__WORK TO COMPLETE__: Find and copy every line in the records that includes the string "high".

Rows from a dataset
------------------------------

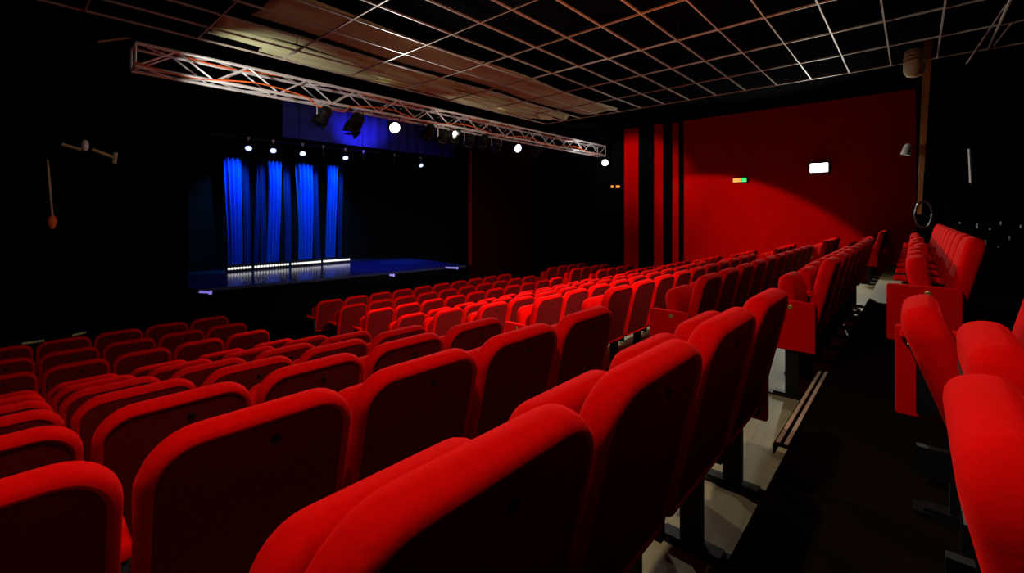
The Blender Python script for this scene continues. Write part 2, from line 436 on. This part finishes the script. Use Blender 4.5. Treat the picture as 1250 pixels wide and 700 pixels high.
# row of lights along the stage floor
BY = 14.05
bx0, bx1 = at(276, 328, Y=BY).x, at(428, 317, Y=BY).x
bounds = [at(p, 325, Y=BY).x for p in (276, 308.5, 354, 393, 428)]
for i in range(4):
    a, b = bounds[i]+.03, bounds[i+1]-.03
    t = empty('light_batten', ((a+b)/2, BY, CZ+.06), 0, 'floor batten of white bulbs on the stage, %s of four' % ['leftmost', 'second from left', 'third from left', 'rightmost'][i], 'light batten', 'battens of bulbs below the stage curtains')
    L = (b-a)/2
    mb = MB(); mb.box((-L, .02, -.06), (L, .12, .13)); mb.box((-L, -.05, -.06), (L, .02, -.03)); mb.build('housing', M['black'], t)
    n = max(8, int((b-a)/.075))
    for k in range(n):
        x = -L+(k+.5)*2*L/n
        mb = MB(); mb.lathe([(.012, 0), (.03, .015), (.034, .035), (.025, .055), (.008, .064)], 10, Matrix.Translation((x, .018, .035))@Matrix.Rotation(PI/2, 4, 'X'))
        mb.build('bulb', M['bulb'], t, True)
# bar of stage lanterns above the curtains
bar = empty('lighting_bar', (0,0,0), 0, 'black lighting bar above the blue stage curtains', 'lighting bar')
BRY = 13.2; brz = at(420, 182, Y=BRY).z
mb = MB().tube((3.2, BRY, brz), (11.0, BRY, brz), .03, 10); mb.build('pipe', M['black'], bar, True)
mb = MB()
for x in (3.5, 5.5, 7.5, 9.5): mb.tube((x, BRY, brz), (x, BRY, 4.5), .008, 6)
mb.build('hanging_wires', M['black'], bar)
for i, (px, lens) in enumerate(((303, 'lampblue'), (333, 'lampblue'), (369, 'lampblue'), (394, 'glass'), (421, 'lampblue'), (443, 'glass'), (481, 'glass'), (513, 'lampblue'))):
    p = at(px, 190, Y=BRY); 
    lantern((p.x, BRY-.02, brz-.24), (p.x-1.2, 9, -.6) if lens == 'lampblue' else (p.x, 14.2, -.5), '%s lantern on the stage bar, %s from the left' % ('lit blue-white' if lens == 'lampblue' else 'unlit black', ORD[i].replace('nearest', 'first')), lens, .24, sc_=.8, group='lanterns on the bar over the stage', barn=False)
# blue border cloth high over the stage
mb = MB(); NX = 80; vs = []; fs = []
bz = at(540, 191, Y=13.6).z; bxl = at(345, 180, Y=13.6).x
for j in range(2):
    for i in range(NX+1):
        x = bxl+(11.7-bxl)*i/NX; vs.append((x, 13.6+.03*math.sin(i*1.3), bz+1.35*j))
for i in range(NX): fs.append((i, i+1, i+NX+2, i+NX+1))
o = MB().add(vs, fs).build('border_cloth', M['border'], None, True); s = o.modifiers.new('s', 'SOLIDIFY'); s.thickness = .008
tag(o, 'pleated border cloth glowing blue above the stage lights', 'stage curtain')
# small floor markers on the stage edge
for i, (px, py, w) in enumerate(((551, 328, .35), (250, 358, .25), (478, 337, .1))):
    p = at(px, py, Z=STAGE_Z+.02)
    mb = MB(); mb.box((-.02, -w/2, 0), (.02, w/2, .04)); mb.box((-.03, -w/2-.02, -.02), (.03, -w/2, .05))
    o = mb.build('floor_light_bar', M['violet'], None); o.location = p; o.rotation_euler.z = .5; o.location.z = STAGE_Z+.02
    tag(o, ['small pale light bar at the right end of stage edge', 'small pale light bar at the left end of stage edge', 'tiny pale marker on the middle of stage edge'][i], 'light bar')

# ------------------------------------------------------------------ fittings on the walls
p = at(1000, 205, X=WALL_X-.25)
FL = p
t = empty('floodlight', p, 0, 'bright white floodlight on the red wall', 'floodlight')
mb = MB(); mb.box((-.02, -.2, -.13), (.10, .2, .13)); mb.build('housing', M['black'], t)
mb = MB(); mb.box((-.03, -.17, -.10), (-.02, .17, .10)); mb.build('lens', M['lampon'], t)
mb = MB(); mb.box((.10, -.03, -.03), (.25, .03, .03)); mb.box((.06, -.24, -.02), (.09, -.2, .02)); mb.box((.06, .2, -.02), (.09, .24, .02)); mb.build('bracket', M['black'], t)
p = at(903, 220, X=WALL_X-.06)
t = empty('exit_light', p, 0, 'small amber and green exit light on the red wall', 'exit light')
mb = MB(); mb.box((0, -.18, -.075), (.06, .18, .075)); mb.build('housing', M['black'], t)
mb = MB(); mb.box((-.006, -.02, -.05), (0, .16, .05)); mb.build('amber_panel', M['amber'], t)
mb = MB(); mb.box((-.006, -.16, -.05), (0, -.05, .05)); mb.build('green_panel', M['green'], t)
for i, px in enumerate((747, 754)):
    p = at(px, 228, X=WALL_X-.04)
    mb = MB(); w = .03 if i == 0 else .055
    mb.box((-.01, -w, -.035), (.04, w, .035)); o = mb.build('indicator_light', M['amber'], None); o.location = p
    tag(o, ['small square amber indicator on the black wall, left one', 'wider amber indicator on the black wall, right one'][i], 'indicator light')

# left dark corner: hanging rod, work light, faint steps lights
p = at(58, 195, Y=9.0); q = at(64, 272, Y=9.0)
t = empty('hanging_rod', q, 0, 'thin pale hanging rod with small orange tip at left', 'rod')
mb = MB(); mb.tube(p-q, (0, 0, .1), .012, 8); mb.build('rod', M['cream'], t, True)
mb = MB(); mb.tube((p-q)+Vector((0, 0, 1.4)), p-q, .006, 6); mb.build('hanging_wire', M['matt'], t, True)
mb = MB(); mb.lathe([(.02, .1), (.045, .06), (.05, 0), (.03, -.07), (.01, -.09)], 12); mb.build('tip', M['cable_o'], t, True)
p = at(104, 180, Y=8.6)
t = empty('hanging_work_light', p, -.2, 'hanging twin-tube work light in the dark left corner', 'work light')
mb = MB(); mb.lathe([(.03, .14), (.05, .09), (.055, 0), (.03, -.06)], 14); mb.build('hub', M['alu'], t, True)
mb = MB(); mb.tube((0,0,.1), (0,0,1.4), .006, 6); mb.build('hanging_wire', M['matt'], t, True)
t.scale = (.72,)*3
mb = MB(); mb.tube((-.32, 0, .03), (-.05, 0, -.05), .03, 8); mb.build('tube', M['cream'], t, True)
mb = MB(); mb.tube((.1, 0, -.03), (.42, .05, -.16), .03, 8); mb.tube((.44, .05, -.06), (.42, .05, -.28), .035, 8); mb.build('tube', M['cream'], t, True)
p = at(137, 35, Y=SA.y-.06); mb = MB(); mb.lathe([(.02, 0), (.03, .01), (.02, .03)], 10); o = mb.build('signal_light', M['redled'], None); o.location = p; o.rotation_euler.x = PI/2
tag(o, 'tiny red signal light on the dark wall at upper left', 'signal light')
a = at(119, 51, Y=SA.y-.08); b = at(166, 45, Y=SA.y-.08)
tag(MB().tube(a, b, .022, 8).build('short_pipe', M['cream'], None, True), 'short tan pipe left of the truss end', 'pipe')
for i, (xa, ya, xb, yb) in enumerate(((27, 420, 54, 416), (88, 410, 105, 406))):  # plain cream tubes standing for the faint step lights
    a = at(xa, ya, Y=9.9); b = at(xb, yb, Y=9.9)
    tag(MB().tube(a, b, .02, 8).build('handrail', M['cream'], None, True), ['pale short handrail at the far left edge', 'faint short handrail above the far left seats'][i], 'handrail')

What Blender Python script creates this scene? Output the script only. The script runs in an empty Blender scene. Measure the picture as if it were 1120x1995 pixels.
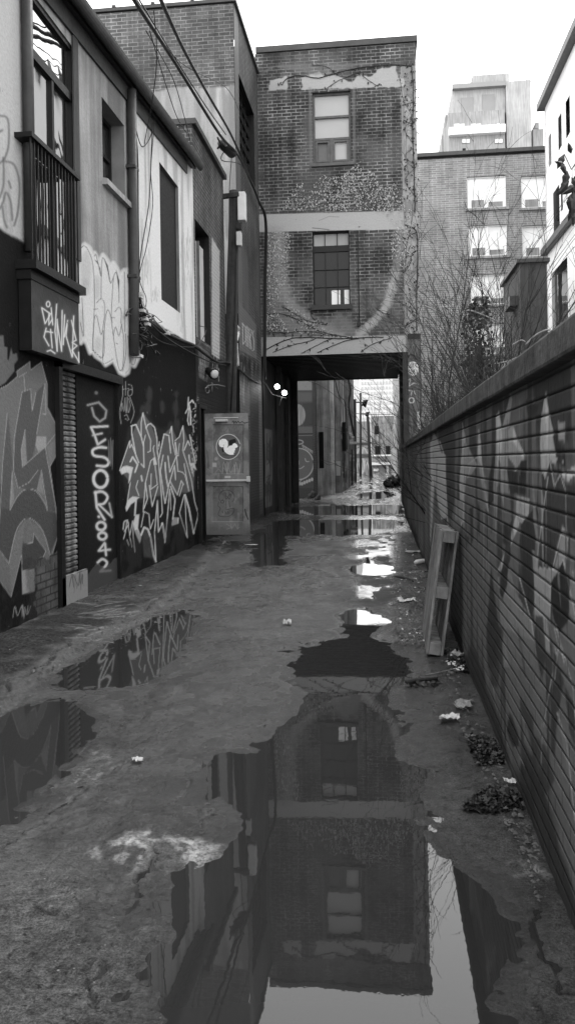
import bpy, math, random
import numpy as np
from mathutils import Vector, Matrix
random.seed(7); RNG = np.random.RandomState(11)
scn = bpy.context.scene
COL = scn.collection
# ---------------------------------------------------------------- camera model
F = 1600.0; CX = 560.0; CY = 900.0; TH = 0.016; H = 1.5; PSI = math.atan(184/F)
cT, sT, cP, sP = math.cos(TH), math.sin(TH), math.cos(PSI), math.sin(PSI)
def ray(px, py):
    dx, dy = px-CX, py-CY
    u = dx*cT-dy*sT; v = dx*sT+dy*cT
    return (cP*u-sP*F, sP*u+cP*F, -v)
def on_x(px, py, X):
    r = ray(px, py); t = X/r[0]; return (r[1]*t, H+r[2]*t)          # Y, Z
def on_y(px, py, Y):
    r = ray(px, py); t = Y/r[1]; return (r[0]*t, H+r[2]*t)          # X, Z
def on_z(px, py, Z=0.0):
    r = ray(px, py); t = (Z-H)/r[2]; return (r[0]*t, r[1]*t)        # X, Y
def proj(X, Y, Z):
    d = -sP*X+cP*Y; r = cP*X+sP*Y
    u = F*r/d; v = -F*(Z-H)/d
    return (CX+u*cT+v*sT, CY-u*sT+v*cT)
XL = -3.28; XR = 0.577; YB = 22.6
cam = bpy.data.cameras.new("camera"); camo = bpy.data.objects.new("camera", cam); COL.objects.link(camo)
cam.sensor_fit = 'VERTICAL'; cam.sensor_height = 36; cam.sensor_width = 36; cam.lens = 36*F/1995
cam.shift_y = -(1995/2-CY)/1995; cam.clip_start = 0.05; cam.clip_end = 2000
camo.matrix_world = Matrix.Translation((0, 0, H)) @ Matrix.Rotation(PSI, 4, 'Z') @ Matrix.Rotation(math.pi/2, 4, 'X') @ Matrix.Rotation(-TH, 4, 'Z')
scn.camera = camo
# ---------------------------------------------------------------- object helpers
def tag(o, label=None, cat=None, group=None, kind=None):
    if label: o['label'] = label
    if cat: o['category'] = cat
    if group: o['group'] = group
    if kind: o['kind'] = kind
    return o
def thing(name, label, cat, base=(0, 0, 0), group=None):
    o = bpy.data.objects.new(name, None); COL.objects.link(o); o.location = base
    return tag(o, label, cat, group)
def wloc(o):
    v = Vector(o.location)
    while o.parent: o = o.parent; v += Vector(o.location)
    return v
def link(name, me, m, parent=None, local=False):
    o = bpy.data.objects.new(name, me); COL.objects.link(o)
    if m: me.materials.append(m)
    if parent:
        o.parent = parent
        if not local: o.location = -wloc(parent)
    return o
class MB:
    def __init__(s): s.v = []; s.f = []; s.sm = []
    def add(s, vs, fs, smooth=False):
        b = len(s.v); s.v += [tuple(map(float, p)) for p in vs]
        s.f += [tuple(b+i for i in f) for f in fs]; s.sm += [smooth]*len(fs); return s
    def box(s, x0, x1, y0, y1, z0, z1):
        x0, x1 = min(x0, x1), max(x0, x1); y0, y1 = min(y0, y1), max(y0, y1); z0, z1 = min(z0, z1), max(z0, z1)
        v = [(x0,y0,z0),(x1,y0,z0),(x1,y1,z0),(x0,y1,z0),(x0,y0,z1),(x1,y0,z1),(x1,y1,z1),(x0,y1,z1)]
        return s.add(v, [(0,3,2,1),(4,5,6,7),(0,1,5,4),(1,2,6,5),(2,3,7,6),(3,0,4,7)])
    def hexa(s, v):   # 8 corners, bottom ring then top ring
        return s.add(v, [(0,3,2,1),(4,5,6,7),(0,1,5,4),(1,2,6,5),(2,3,7,6),(3,0,4,7)])
    def tube(s, pts, r, n=6, cap=True, smooth=True):
        pts = [Vector(p) for p in pts]; k = len(pts)
        rs = r if isinstance(r, (list, tuple)) else [r]*k
        vs = []; up = Vector((0.13, 0.21, 0.97))
        for i, p in enumerate(pts):
            d = (pts[min(i+1, k-1)]-pts[max(i-1, 0)])
            if d.length < 1e-9: d = Vector((0, 0, 1))
            d.normalize(); a = d.cross(up)
            if a.length < 1e-3: a = d.cross(Vector((1, 0, 0)))
            a.normalize(); b = d.cross(a)
            for j in range(n):
                t = 2*math.pi*j/n; vs.append(p+(a*math.cos(t)+b*math.sin(t))*rs[i])
        fs = [(i*n+j, i*n+(j+1) % n, (i+1)*n+(j+1) % n, (i+1)*n+j) for i in range(k-1) for j in range(n)]
        if cap: fs += [tuple(range(n))[::-1], tuple((k-1)*n+j for j in range(n))]
        return s.add(vs, fs, smooth)
    def beam(s, a, b, w, h, up=(0, 0, 1)):
        a, b, up = Vector(a), Vector(b), Vector(up); d = (b-a).normalized()
        x = d.cross(up).normalized()*w/2; y = x.cross(d).normalized()*h/2
        return s.hexa([a-x-y, a+x-y, a+x+y, a-x+y, b-x-y, b+x-y, b+x+y, b-x+y])
    def prism(s, poly, axis, a, b):   # poly 2d in the plane normal to axis, extruded a..b
        n = len(poly); P = []
        for t in (a, b):
            for p, q in poly: P.append({'x': (t, p, q), 'y': (p, t, q), 'z': (p, q, t)}[axis])
        return s.add(P, [tuple(range(n)), tuple(range(n, 2*n))[::-1]]+[(i, (i+1) % n, n+(i+1) % n, n+i) for i in range(n)])
    def build(s, name, m, parent=None, bevel=0, local=False):
        me = bpy.data.meshes.new(name); me.from_pydata(s.v, [], s.f); me.update()
        me.polygons.foreach_set('use_smooth', s.sm)
        import bmesh
        bm = bmesh.new(); bm.from_mesh(me); bmesh.ops.recalc_face_normals(bm, faces=bm.faces); bm.to_mesh(me); bm.free()
        o = link(name, me, m, parent, local)
        if bevel:
            md = o.modifiers.new('bevel', 'BEVEL'); md.width = bevel; md.segments = 2; md.limit_method = 'ANGLE'
        return o
# ---------------------------------------------------------------- numpy noise
def _h(i, j, s):
    n = (i.astype(np.int64)*374761393+j.astype(np.int64)*668265263+s*974711) & 0x7fffffff
    n = ((n ^ (n >> 13))*1274126177) & 0x7fffffff
    return ((n ^ (n >> 16)) & 0xffff)/65535.0
def vn(x, y, s=0):
    x = np.asarray(x, float); y = np.asarray(y, float)
    i = np.floor(x); j = np.floor(y); fx = x-i; fy = y-j; fx = fx*fx*(3-2*fx); fy = fy*fy*(3-2*fy)
    return ((_h(i, j, s)*(1-fx)+_h(i+1, j, s)*fx)*(1-fy)+(_h(i, j+1, s)*(1-fx)+_h(i+1, j+1, s)*fx)*fy)
def fbm(x, y, o=4, s=0):
    r = 0; a = .5; t = 0
    for k in range(o): r = r+a*vn(x*2**k, y*2**k, s+k*17); t += a; a *= .5
    return r/t
def sst(a, b, x):
    t = np.clip((x-a)/(b-a), 0, 1); return t*t*(3-2*t)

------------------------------

__TASK RESPONSE__:
The Blender Python script for this scene continues. Write part 2, from line 436 on. This part finishes the script. Use Blender 4.5. Treat the picture as 1250 pixels wide and 700 pixels high.
# blue border cloth high over the stage